The American Civil Liberties Union said Thursday that the Saucon Valley School District had agreed to pay $200,000 in attorney’s fees and to provide The Satanic Temple and the After School Satan Club it sponsors the same access to school facilities as is provided to other organizations.
The ACLU filed the lawsuit in March after the district rescinded its earlier approval to allow the club to meet following criticism. The After School Satan Club, with the motto “Educatin’ with Satan,” had drawn protests and even a threat in February that prompted closure of district schools for a day and the later arrest of a person in another state.
Saucon Valley school district attorney Mark Fitzgerald told reporters in a statement that the district denies having discriminated against The Satanic Temple, its club or “the approximately four students” who attended its meetings. He said the district’s priorities were education and the safety of students and staff.
I don’t think it’s ironic, I think it’s fighting fire with fire. People see that religion is afforded a lot of leeway that isn’t afforded to other similar organizations, and they want to use that for a good cause of a change.
Exactly that’s why it can work, the system by design requires this appeal to religion, so religious causes are manufactured ad-hoc like this to fulfill political goals. The idea of religion being a political influence is accepted by people who are against religion if it’s a good cause, as long as it’s in the context of being against a bad religious cause. The irony is they hold secularism as a tenant of the religion yet function the same as a traditional religion does in the political sense, and they’re required to do this because of how the system works.
Yeah well, since the government and society is unfortunately infested by religion, you have two choices: you either do some actual good by pretending to be a religion, or you whine about it online.

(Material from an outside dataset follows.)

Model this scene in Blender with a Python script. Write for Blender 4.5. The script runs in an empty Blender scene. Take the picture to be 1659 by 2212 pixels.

One of those actually help people.
by pretending to be a religion
You don’t think TST is a real religion… what would a real religion be then? I criticize this whole context of how religion operates in government and the absurdity of religions needing to be purpose-built like this, but I definitely wouldn’t go so far to call them a pretend religion. I suspect a lot of TST members sincerely believe in the tenants, it’s no less manufactured than other religions really. It’s just manufactured in this post-political postmodern neoliberal context vs something like Mormonism or the Adventists that were manufactured in a different context. I think that’s why you’re calling it a pretend religion, but I would say this is maybe more like genuine pretending. To call it pretend like you have is way harsher than anything I’ve said about it, you’re basically saying it’s all a ruse and the adherents are all just knowingly faking it for show, which would mean they couldn’t legitimately challenge laws as a religion. Like you’ve invalidated the whole church by saying that, at least I recognize it’s a legitimate religion.